Have kindergartners make winter poetry notebooks. Invite students to make torn paper winter collages for the front cover. Have students choral read winter poems written on large sheets of chart paper. Provide students with smaller copies of winter poems to place in poetry notebooks. Allow students to create pieces of art to include with each poem. After reading "A Chubby Little Snowman," encourage students to make a lift-the-flap illustration. Draw a snowman with a carrot nose on a flap, then underneath the flap the snowman missing his nose with a rabbit sitting nearby eating a carrot.
Set a bowl of ice cubes out on a table and place another bowl under a lamp. Invite kindergartners to predict which bowl of ice cubes will melt first and let them check to see what happens during the day. Experiment with placing tap water and salt water in ice cube trays and placing trays in a freezer to see which tray turns to ice first. Have kindergartners place ice cubes on four different plates. Sprinkle 1 tsp. of different substances on each plate, such as salt, sand, sugar and pepper. Observe which substances melt the ice cubes the quickest.
Put a winter-themed slant on your daily calendar routines. Have students put together a monthly calendar using alternating colors of paper mittens to show the days of the month. Graph the number of days it is cloudy, rainy, snowy, windy or sunny during the winter months. Hang a teddy bear outline and invite kindergartners to use paper clothes to dress the bear based on the weather outside. Practice reading sight words with winter rebus sentences such as "It is snowing" or "I need my mittens." Use pictures for the words "snowing" and "mittens."

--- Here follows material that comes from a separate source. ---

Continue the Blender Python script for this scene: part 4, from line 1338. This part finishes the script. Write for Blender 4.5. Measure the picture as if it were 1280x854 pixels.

Print 10 to 12 pictures of snowflakes that are similar but slightly different. Photocopy one snowflake so there is one identical pair. Mix up the snowflakes and see if students can find the two that are the same. Print snowflake mazes, winter hidden picture games, and winter word searches. Allow students to play memory games with pairs of mittens, snowmen, skis, sleds and other winter items for students to match. Let kindergartners draw winter pictures and laminate. Cut pictures into puzzle shapes so students can trade winter puzzles with classmates.